**Data segment:**
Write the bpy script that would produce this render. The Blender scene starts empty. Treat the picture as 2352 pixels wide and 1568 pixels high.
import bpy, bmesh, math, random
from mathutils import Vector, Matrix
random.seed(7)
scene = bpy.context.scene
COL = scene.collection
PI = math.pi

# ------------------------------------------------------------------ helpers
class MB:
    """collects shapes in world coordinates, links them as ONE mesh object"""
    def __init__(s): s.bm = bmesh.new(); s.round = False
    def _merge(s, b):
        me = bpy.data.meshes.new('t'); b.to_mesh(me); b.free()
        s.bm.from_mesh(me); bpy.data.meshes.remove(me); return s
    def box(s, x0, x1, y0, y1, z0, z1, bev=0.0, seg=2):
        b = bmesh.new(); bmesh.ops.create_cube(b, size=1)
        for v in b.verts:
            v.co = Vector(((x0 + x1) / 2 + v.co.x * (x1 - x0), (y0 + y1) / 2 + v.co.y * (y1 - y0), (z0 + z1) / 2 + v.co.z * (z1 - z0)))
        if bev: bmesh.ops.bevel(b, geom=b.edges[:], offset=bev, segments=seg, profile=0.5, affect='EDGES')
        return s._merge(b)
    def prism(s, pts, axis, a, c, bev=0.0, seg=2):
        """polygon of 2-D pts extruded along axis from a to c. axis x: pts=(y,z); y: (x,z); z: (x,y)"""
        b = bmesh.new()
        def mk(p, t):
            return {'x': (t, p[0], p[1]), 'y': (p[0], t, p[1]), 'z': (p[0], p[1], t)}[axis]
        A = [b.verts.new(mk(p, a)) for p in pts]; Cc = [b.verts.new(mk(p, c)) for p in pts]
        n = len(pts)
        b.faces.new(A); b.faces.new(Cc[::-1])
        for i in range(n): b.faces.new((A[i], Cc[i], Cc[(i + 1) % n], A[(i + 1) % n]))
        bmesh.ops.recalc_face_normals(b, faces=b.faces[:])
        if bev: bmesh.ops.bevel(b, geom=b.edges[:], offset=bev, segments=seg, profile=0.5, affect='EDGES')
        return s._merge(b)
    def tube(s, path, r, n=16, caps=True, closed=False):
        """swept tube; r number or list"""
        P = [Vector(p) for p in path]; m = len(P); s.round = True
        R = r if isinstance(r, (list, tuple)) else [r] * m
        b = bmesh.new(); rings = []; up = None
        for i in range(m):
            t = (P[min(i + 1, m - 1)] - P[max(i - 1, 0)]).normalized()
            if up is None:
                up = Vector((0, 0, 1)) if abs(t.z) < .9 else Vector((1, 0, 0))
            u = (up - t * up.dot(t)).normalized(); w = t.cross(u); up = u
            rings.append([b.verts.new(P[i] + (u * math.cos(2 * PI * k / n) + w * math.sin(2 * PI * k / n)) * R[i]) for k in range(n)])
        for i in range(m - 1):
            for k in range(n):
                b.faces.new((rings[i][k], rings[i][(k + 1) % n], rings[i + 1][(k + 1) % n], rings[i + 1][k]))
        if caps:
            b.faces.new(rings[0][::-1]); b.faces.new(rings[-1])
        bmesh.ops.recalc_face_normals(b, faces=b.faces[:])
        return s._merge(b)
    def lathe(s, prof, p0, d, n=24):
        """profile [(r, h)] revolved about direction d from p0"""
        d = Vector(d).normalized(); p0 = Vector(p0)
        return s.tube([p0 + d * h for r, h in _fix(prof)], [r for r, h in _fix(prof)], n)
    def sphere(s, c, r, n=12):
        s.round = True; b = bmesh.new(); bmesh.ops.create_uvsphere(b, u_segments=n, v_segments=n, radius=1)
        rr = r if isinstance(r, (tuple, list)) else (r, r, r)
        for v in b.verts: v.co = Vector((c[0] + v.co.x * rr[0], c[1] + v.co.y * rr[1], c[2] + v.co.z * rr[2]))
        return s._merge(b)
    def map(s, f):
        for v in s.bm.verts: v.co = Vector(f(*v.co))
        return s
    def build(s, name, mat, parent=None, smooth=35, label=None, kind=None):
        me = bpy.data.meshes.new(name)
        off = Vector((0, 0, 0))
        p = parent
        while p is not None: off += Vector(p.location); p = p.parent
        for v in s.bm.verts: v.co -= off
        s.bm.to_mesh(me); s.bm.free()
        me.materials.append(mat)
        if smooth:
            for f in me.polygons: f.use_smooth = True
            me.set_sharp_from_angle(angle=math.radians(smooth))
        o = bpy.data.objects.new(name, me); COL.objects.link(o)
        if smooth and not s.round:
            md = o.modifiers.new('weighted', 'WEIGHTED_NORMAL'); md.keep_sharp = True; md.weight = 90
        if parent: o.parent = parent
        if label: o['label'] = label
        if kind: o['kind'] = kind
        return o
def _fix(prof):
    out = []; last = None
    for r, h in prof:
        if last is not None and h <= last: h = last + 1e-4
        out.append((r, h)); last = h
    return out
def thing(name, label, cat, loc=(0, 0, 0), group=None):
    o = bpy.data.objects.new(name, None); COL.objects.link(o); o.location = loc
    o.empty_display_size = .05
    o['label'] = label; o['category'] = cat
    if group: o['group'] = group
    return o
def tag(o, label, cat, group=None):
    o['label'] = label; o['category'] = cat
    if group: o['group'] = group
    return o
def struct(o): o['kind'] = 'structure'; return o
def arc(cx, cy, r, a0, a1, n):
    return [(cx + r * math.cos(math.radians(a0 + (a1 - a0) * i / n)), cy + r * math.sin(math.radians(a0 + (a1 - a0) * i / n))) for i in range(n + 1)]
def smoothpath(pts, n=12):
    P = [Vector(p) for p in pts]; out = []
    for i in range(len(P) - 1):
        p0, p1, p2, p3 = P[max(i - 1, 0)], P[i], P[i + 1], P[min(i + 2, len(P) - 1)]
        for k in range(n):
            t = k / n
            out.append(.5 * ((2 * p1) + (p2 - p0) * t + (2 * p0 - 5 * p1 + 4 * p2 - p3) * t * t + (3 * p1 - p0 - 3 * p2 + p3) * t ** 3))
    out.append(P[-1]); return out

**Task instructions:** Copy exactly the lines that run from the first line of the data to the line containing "PI = math.pi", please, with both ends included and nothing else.

**Response to the task:**
Write the bpy script that would produce this render. The Blender scene starts empty. Treat the picture as 2352 pixels wide and 1568 pixels high.
import bpy, bmesh, math, random
from mathutils import Vector, Matrix
random.seed(7)
scene = bpy.context.scene
COL = scene.collection
PI = math.pi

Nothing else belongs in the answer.